We came across a powerful visual right away when we drove into the Electra Fire on Tuesday: an exhausted group of firefighters taking a nap in the dirt.

I know firefighters would rather be seen working than napping, but I didn't think twice about filming it. Their resting bodies lined up on the shoulder of the road told a story too powerful for words.

They barely stirred as we drove past.

Roasting in the sun in long sleeves and pants.

Full sunlight blasting their dirty eyelids. 

All sound asleep.

I considered my wording and sent out this tweet:
The comments were a cavalcade of "thank yous," "God blessses," and "hard working heroes."

Rightfully so.

Still, I braced myself. I'd deliberately refrained from describing the group as anything other than "a hand crew," but surely the Internet would soon notice their Nomex was orange. 

When bad things happen to inmates, the comments can often turn vile. I'll never forget the cheering I saw online when people died in a prison van crash my station covered in Colorado.

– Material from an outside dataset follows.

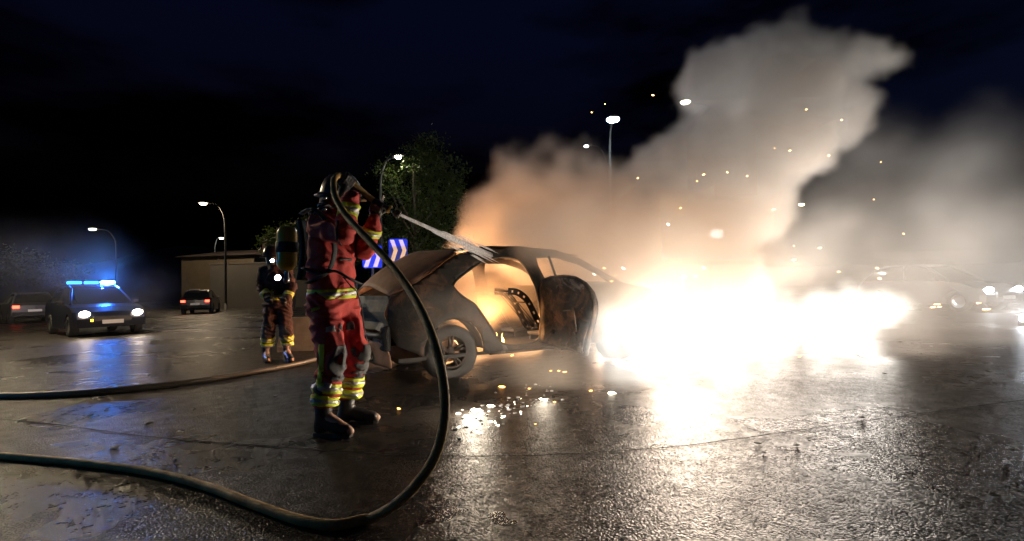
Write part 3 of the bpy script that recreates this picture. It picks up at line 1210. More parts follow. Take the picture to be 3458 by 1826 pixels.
def rear_f(u, v):
    # u across near to far, v bottom to top; a dented, creased tail panel
    z = 0.60 + v * 0.41
    yin = y_in(-0.745, z) + 0.015
    y = yin + u * (WID - 2 * yin)
    x = -0.74 - 0.10 * math.sin(math.pi * u)
    # fold lines: an upper shelf, a lower triangular dent
    ridge = max(0, 1 - abs(v - 0.62 - 0.25 * (u - 0.5)) / 0.32)
    dent = max(0, 1 - abs(u - 0.33) / 0.3 - abs(v - 0.25) / 0.55)
    x += -0.06 * ridge + 0.14 * dent + 0.02 * mnoise.noise(Vector((y * 6, z * 6, 0)))
    return Vector((x, y, z))


surf('tail_panel', 18, 9, rear_f, M_ASH, wreck, 0.012, smooth=False)
# rear bumper beam and what is left of its cover
bm = bmesh.new()
for a, b in ((0.10, 0.36),):
    pass
pts = [Vector((-0.80 - 0.10 * math.sin(math.pi * k / 12), 0.09 + (WID - 0.18) * k / 12, 0.555)) for k in range(13)]
tube(bm, pts, 0.05, 8, squash=0.7)
build('bumper_beam', bm, M_SOOT, wreck, True)


def bump_f(u, v):
    y = 0.06 + u * (WID - 0.12)
    z = 0.20 + v * 0.30
    ragged = 0.10 * mnoise.noise(Vector((u * 9, 0, 4)))
    if v > 0.7:
        z += ragged
    return Vector((-0.79 - 0.08 * math.sin(math.pi * u) + 0.05 * (1 - v) + 0.025 * mnoise.noise(Vector((y * 7, z * 7, 3))), y, z))


surf('bumper_cover', 22, 7, bump_f, M_RUST_LIT, wreck, 0.01)
bm = bmesh.new()
box(bm, (-0.83, 0.62, 0.36), (0.04, 0.20, 0.24), bev=0.01)
build('crash_box', bm, M_CREAM, wreck)
# number plate recess: frame of four bars round a black pocket
pl = None
bm = bmesh.new()
for c, s in (((-0.90, 0.98, 0.655), (0.035, 0.56, 0.018)), ((-0.90, 0.98, 0.535), (0.035, 0.56, 0.018)), ((-0.90, 0.71, 0.595), (0.033, 0.018, 0.13)), ((-0.90, 1.25, 0.595), (0.033, 0.018, 0.13))):
    box(bm, c, s, bev=0.004)
pl = build('plate_recess', bm, M_MELT, wreck)
bm = bmesh.new()
box(bm, (-0.882, 0.98, 0.595), (0.02, 0.51, 0.10))
build('backing', bm, M_SOOT, pl)
# melted tail lamps
for yy, sgn in ((0.10, 1), (WID - 0.10, -1)):
    bm = bmesh.new()
    box(bm, (-0.775, yy, 0.53), (0.07, 0.13, 0.28), Matrix.Rotation(R(-32 * sgn), 3, 'Z'), 0.02)
    tl = build('tail_lamp', bm, M_SOOT, wreck)
    for k in range(4):
        bm = bmesh.new()
        lumpy(bm, (-0.815, yy + 0.01 * sgn, 0.43 + k * 0.066), 0.036, 0.5, 2, 0.85, k * 2.2)
        build('lens_cell', bm, M_MELT, tl, True)
# bonnet, front, floor and bulkheads
surf('bonnet', 8, 10, lambda u, v: Vector((2.62 + u * 0.88, 0.10 + v * (WID - 0.2) + (0.5 - v) * 0.12 * u, 1.08 - 0.2 * u * u + 0.05 * math.sin(math.pi * v))), M_BURNT, wreck, 0.015)
surf('front_panel', 6, 10, lambda u, v: Vector((3.5 + 0.07 * math.sin(math.pi * v), 0.13 + v * (WID - 0.26), 0.33 + u * 0.55)), M_SOOT, wreck, 0.02)
bm = bmesh.new()
box(bm, (1.35, WID / 2, 0.27), (4.0, WID - 0.16, 0.04))
build('floor_pan', bm, M_SOOT, wreck)
surf('bulkhead', 4, 6, lambda u, v: Vector((2.62, 0.1 + v * (WID - 0.2), 0.3 + u * 0.72)), M_SOOT, wreck, 0.02)
surf('boot_wall', 4, 6, lambda u, v: Vector((-0.10 - u * 0.10, 0.1 + v * (WID - 0.2), 0.3 + u * 0.5)), M_SOOT, wreck, 0.02)


# skeleton seats: perforated side plates and bent tubes
def seat_skeleton(x, y):
    s = empty('seat_frame', (x, y, 0.3))
    s.parent = wreck
    for dy in (-0.2, 0.2):
        cur = smooth_path([(0.10, dy, 0.16), (0.0, dy, 0.22), (-0.10, dy, 0.40), (-0.22, dy, 0.60), (-0.36, dy, 0.70), (-0.50, dy, 0.72)], 5)
        bm = bmesh.new()
        n = len(cur)
        rows = []
        for i, p in enumerate(cur):
            a, b = cur[max(0, i - 1)], cur[min(n - 1, i + 1)]
            t = (b - a).normalized()
            nn = Vector((-t.z, 0, t.x))
            w = 0.045
            rows.append([bm.verts.new(p + nn * w * k) for k in (-1, -0.35, 0.35, 1)])
        for i in range(n - 1):
            for k in range(3):
                if k == 1 and i % 3 == 1:
                    continue
                bm.faces.new((rows[i][k], rows[i + 1][k], rows[i + 1][k + 1], rows[i][k + 1]))
        o = build('side_plate', bm, M_SOOT, s)
        md = o.modifiers.new('t', 'SOLIDIFY')
        md.thickness = 0.012
    bm = bmesh.new()
    for z_, x_ in ((0.72, -0.50), (0.56, -0.19), (0.2, 0.02)):
        tube(bm, [(x_, -0.2, z_), (x_, 0.2, z_)], 0.012, 6)
    for k in range(5):
        tube(bm, smooth_path([(-0.02, -0.15 + k * 0.075, 0.2), (-0.2, -0.15 + k * 0.075, 0.42), (-0.46, -0.15 + k * 0.075, 0.70)], 3), 0.005, 5)
    build('wire_springs', bm, M_SOOT, s, True)
    bm = bmesh.new()
    box(bm, (0.25, 0, 0.12), (0.46, 0.42, 0.05), bev=0.015)
    for dy in (-0.18, 0.18):
        box(bm, (0.25, dy, 0.055), (0.40, 0.03, 0.07))
    build('seat_pan', bm, M_SOOT, s)


seat_skeleton(1.42, 0.5)
seat_skeleton(1.42, 1.3)
bm = bmesh.new()
ring = [Vector((0.19 * math.cos(a), 0.19 * math.sin(a), 0)) for a in [2 * math.pi * k / 24 for k in range(25)]]
tube(bm, ring, 0.014, 6, False)
for a in (0.5, 2.6, 4.7):
    tube(bm, [(0, 0, -0.03), (0.19 * math.cos(a), 0.19 * math.sin(a), 0)], 0.011, 6)
lathe(bm, [(0, -0.05), (0.05, -0.045), (0.05, -0.02), (0, -0.015)], 12)
sw = build('steering_wheel', bm, M_SOOT, wreck, True)
sw.location = (2.05, 1.3, 0.92)
sw.rotation_euler = (0, R(-62), 0)


# wheels
def make_wheel(parent, loc, flip=1, burnt=True):
    w = empty('wheel', loc)
    w.parent = parent
    rot = Matrix.Rotation(R(90), 4, 'X')
    bm = bmesh.new()
    lathe(bm, [(0.20, -0.09), (0.27, -0.105), (0.315, -0.10), (0.335, -0.08), (0.34, -0.03), (0.34, 0.03), (0.335, 0.08), (0.315, 0.10), (0.27, 0.105), (0.20, 0.09)], 32, rot)
    for v in bm.verts:
        k = 1 + 0.07 * mnoise.noise(v.co * 9 + Vector(loc))
        v.co = Vector((v.co.x * k, v.co.y * k, max(v.co.z * k, -0.30) - 0.018))
    build('tyre', bm, M_SOOT, w, True)
    bm = bmesh.new()
    lathe(bm, [(0.0, 0.05), (0.055, 0.055), (0.06, 0.035), (0.055, -0.03), (0.0, -0.03)], 16, rot)
    lathe(bm, [(0.185, 0.085), (0.205, 0.09), (0.21, 0.06), (0.19, 0.05), (0.185, -0.08), (0.205, -0.09), (0.17, -0.085), (0.175, 0.05)], 28, rot)
    for k in range(5):
        a = R(72 * k + 15)
        d = Vector((math.cos(a), 0, math.sin(a)))
        n = Vector((-math.sin(a), 0, math.cos(a)))
        for off_ in (-1, 1):
            tube(bm, [Vector((0, -0.035 * flip, 0)) + d * 0.04, Vector((0, -0.055 * flip, 0)) + d * 0.19 + n * 0.03 * off_], [0.022, 0.016], 6)
    build('rim', bm, M_RIM, w, True)
    bm = bmesh.new()
    lathe(bm, [(0.0, 0.012), (0.13, 0.012), (0.13, -0.012), (0.0, -0.012)], 20, rot)
    o = build('brake_disc', bm, M_RUST_LIT, w, True)
    return w


make_wheel(wreck, (0, 0.17, 0.325), 1)
make_wheel(wreck, (2.6, 0.13, 0.325), 1)
make_wheel(wreck, (0, WID - 0.13, 0.325), -1)
make_wheel(wreck, (2.6, WID - 0.13, 0.325), -1)
# inner arch
for ax in (0, 2.6):
    surf('wheel_arch_liner', 12, 3, lambda u, v, ax=ax: Vector((ax + 0.385 * math.cos(math.pi * u), 0.03 + v * 0.26, 0.34 + 0.385 * math.sin(math.pi * u))), M_SOOT, wreck, 0.008)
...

So when people eventually did start to notice, I was deeply grateful to see the comments stay positive.

Some folks even pointed out that these firefighters are being paid far less to perform the same exhausting and risky work as others, a topic certainly worthy of discussion.

But the point I wanted to make was far simpler: All of the humans who rush in to fight wildfires push themselves to their limits in service of others.

Hard enough to make them nap in the dirt.

It made me think back to something I learned in my early years covering wildfires.

I'd asked an inmate crew supervisor a question, trying to tease out how they might be different than all the other hand crews.

I don't remember exactly what I asked him, but I'll never forget his reply.

He paused for just a breath and gave me a look that conveyed his next words would speak wisdom and truth.

"They're firefighters," he told me.

That is the one thing to know about inmate crews.


So thanks, Internet, for surprising me with an abundance of kindness on this.

And to every firefighter who ever naps in the dirt: may the Earth nourish and refresh you.